Die Konsequenz: S. bekommt kein Schmerzensgeld. Das hat sie überrascht. Aber mal ehrlich: Kann man als Fahrer auf alles achten? Hätte S. den F. beim Einstieg darauf hingewiesen, dass er auf ihre Behinderung Rücksicht nehmen möchte, wäre alles anders gelaufen. So konnte man ihm keinen Vorwurf machen.

Die gesetzliche Regelung:

§ 254 BGBMitverschulden

(1) Hat bei der Entstehung des Schadens ein Verschulden des Beschädigten mitgewirkt, so hängt die Verpflichtung zum Ersatz sowie der Umfang des zu leistenden Ersatzes von den Umständen, insbesondere davon ab, inwieweit der Schaden vorwiegend von dem einen oder dem anderen Teil verursacht worden ist.

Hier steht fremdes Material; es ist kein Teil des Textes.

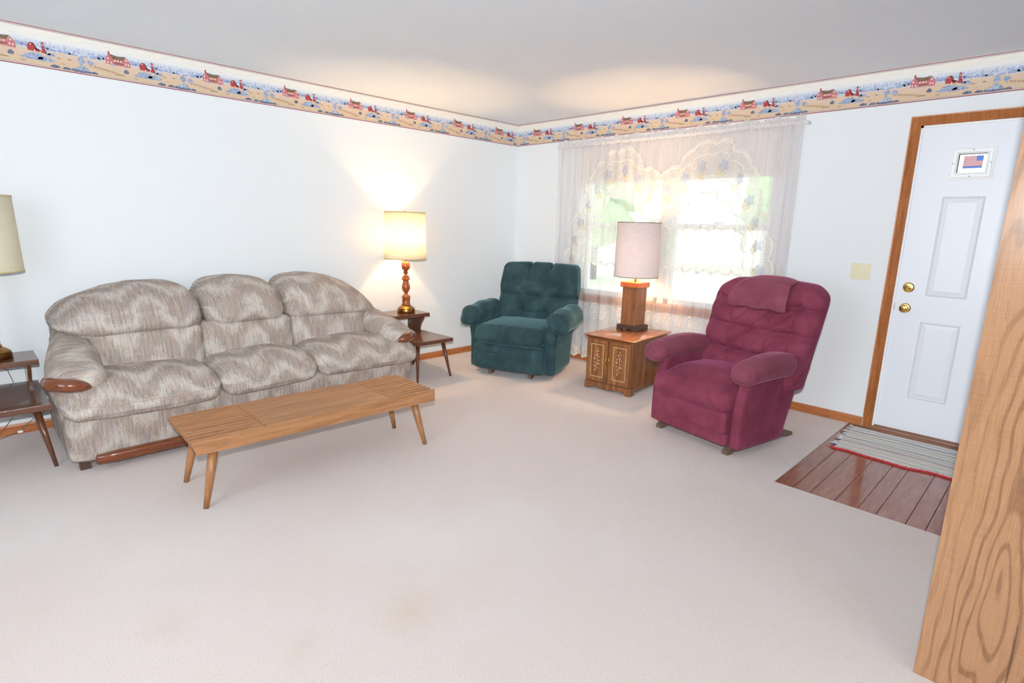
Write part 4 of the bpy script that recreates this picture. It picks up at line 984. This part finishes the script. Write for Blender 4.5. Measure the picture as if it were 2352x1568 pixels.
for k in range(22):
    i = int(NB*(k+.5)/22); (ay, az), (by, bz) = U_[i], D_[i]
    for (t, mi, rr_) in ((.42, 0, .036), (.6, 1, .03)):
        cy, cz = ay+(by-ay)*t, az+(bz-az)*t; n = 18
        add('woven_flower', [cpt(cy+rr_*cos(2*pi*q/n)*(1+.2*cos(5*2*pi*q/n)), cz+1.25*rr_*sin(2*pi*q/n)*(1+.2*cos(5*2*pi*q/n)), .0185) for q in range(n)]+[cpt(cy, cz, .0185)], [(q, (q+1) % n, n) for q in range(n)], (LACEB, LACEY)[mi], swg)
# straight lace tier across the panes, medallion row and hem lace
tf = lambda y: 1.375+.035*abs(sin((y+.06)*pi/.12)); bf = lambda y: 1.035-.035*abs(sin((y+.06)*pi/.12))
v, f = sheet(-1.02, -2.66, 0, 0, 260, 8, .006, tf, bf); tier = add('lace_tier', v, f, LACE, cu, True)
for (g, h) in ((tf, -1), (bf, 1)):
    v, f = sheet(-1.02, -2.66, 0, 0, 260, 2, .009, lambda y: g(y), lambda y: g(y)+h*.026); add('scalloped_edging', v, f, LACEEDGE, tier, True)
k = 0; y = -.80
while y > -2.9:
    b = B()
    rz_ = .085 if k % 2 == 0 else .07; ry = .040 if k % 2 == 0 else .030; zc = .545; n = 20
    for (r0, r1) in ((1., .82), (.6, .5), (.3, 0.05)):
        vs = []
        for q in range(n):
            an = 2*pi*q/n; sc_ = 1+.06*cos(10*an)
            vs.append(cpt(y+ry*r0*cos(an)*sc_, zc+rz_*r0*sin(an)*sc_, .006)); 
        for q in range(n):
            an = 2*pi*q/n; vs.append(cpt(y+ry*r1*cos(an), zc+rz_*r1*sin(an), .006))
        b.put(vs, [(q, (q+1) % n, (q+1) % n+n, q+n) for q in range(n)])
    y -= .105 if k % 2 == 0 else .10; k += 1
    add('lace_medallion', b.v, b.f, LACEEDGE, cu, True)
v, f = sheet(CY0, CY1, 0, 0, 420, 5, .004, lambda y: .155+.02*abs(sin((y+.03)*pi/.11)), hemf); add('hem_lace', v, f, LACE, cu, True)
v, f = sheet(CY0, CY1, 0, 0, 420, 2, .007, lambda y: hemf(y)+.028, hemf); add('scalloped_hem', v, f, LACEEDGE, cu, True)
# roller blind behind the curtains
b = B(); b.box((-.004, -1.0, 0), (0, 1.0, .34)); b.tube([(-.002, -1.0, .34), (-.002, 1.0, .34)], .010, 14); rbld = b.make('roller_blind', BLINDM, loc=(-.018, -1.885, 1.785), smooth=False)
tag(rbld, 'pale roller blind pulled a short way down behind the lace curtains', 'blind')

# ------------------------------------------------------------------ cords on the left
def cord(pts, r=.0022): 
    b = B(); b.tube(pts, r, 6); return b
c1 = cord([(-4.60, -.018, .50), (-4.44, -.016, .44), (-4.413, -.016, .414), (-4.397, -.016, .34), (-4.38, -.02, .28), (-4.40, -.03, .16), (-4.44, -.035, .10), (-4.50, -.04, .02), (-4.56, -.06, .004), (-4.7, -.08, .004)])
c1.put(*[(lambda q: (q.v, q.f))(B().box((-4.42, -.045, .06), (-4.395, -.03, .07)))][0]) if False else None
cd1 = c1.make('power_cord', CORD); tag(cd1, 'thin brown lamp cord hanging to the carpet behind the left step table', 'cord')
c2 = cord([(-4.20, -.05, .16), (-4.26, -.03, .13), (-4.313, -.02, .10), (-4.365, -.02, .055), (-4.40, -.03, .02), (-4.5, -.06, .004), (-4.65, -.10, .004)]).make('extension_cord', CORD)
tag(c2, 'thin cord with white connector along the baseboard by the sofa', 'cord')
B().box((-4.415, -.038, .012), (-4.39, -.022, .026), bev=.002).make('connector', WHITE, c2)

# ------------------------------------------------------------------ outdoors (bright, seen through the lace)
GRASS = ink('lawn_grass', srgb(196, 206, 180), srgb(220, 228, 206)); LEAF = ink('tree_leaves', srgb(150, 184, 130), srgb(190, 214, 164))
S(B().box((.3, -14, -.6), (26, 12, -.5)).make('ground', GRASS))
r = random.Random(2)
for (x, y, h_) in ((13, 1.5, 6.), (15, -5.5, 7.), (12, 8, 5.)):
    t = thing('tree', '', 'tree', (x, y, -.5), 0, 'trees on the lawn outside the window')
    t['label'] = {1.5: 'leafy green tree on the lawn, middle one beyond the curtained window', -5.5: 'taller leafy tree on the lawn toward the door side', 8: 'smaller leafy tree on the lawn toward the corner side'}[y]
    B().tube([(0, 0, 0), (.1, 0, h_*.3), (0, .1, h_*.6)], [.22, .16, .1], 10).make('trunk', DARKM, t, True)
    b = B()
    for k in range(26):
        bm = bmesh.new(); bmesh.ops.create_icosphere(bm, subdivisions=2, radius=r.uniform(.5, .9))
        o_ = Vector((r.uniform(-1.3, 1.3), r.uniform(-1.3, 1.3), h_*.62+r.uniform(-1.4, 1.5)))
        bm.verts.index_update()
        b.put([tuple(v.co*(1+r.uniform(-.18, .18))+o_) for v in bm.verts], [tuple(v.index for v in f.verts) for f in bm.faces]); bm.free()
    b.make('foliage', LEAF, t)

(2) Dies gilt auch dann, wenn sich das Verschulden des Beschädigten darauf beschränkt, dass er unterlassen hat, den Schuldner auf die Gefahr eines ungewöhnlich hohen Schadens aufmerksam zu machen, die der Schuldner weder kannte noch kennen musste, oder dass er unterlassen hat, den Schaden abzuwenden oder zu mindern. Die Vorschrift des § 278 findet entsprechende Anwendung.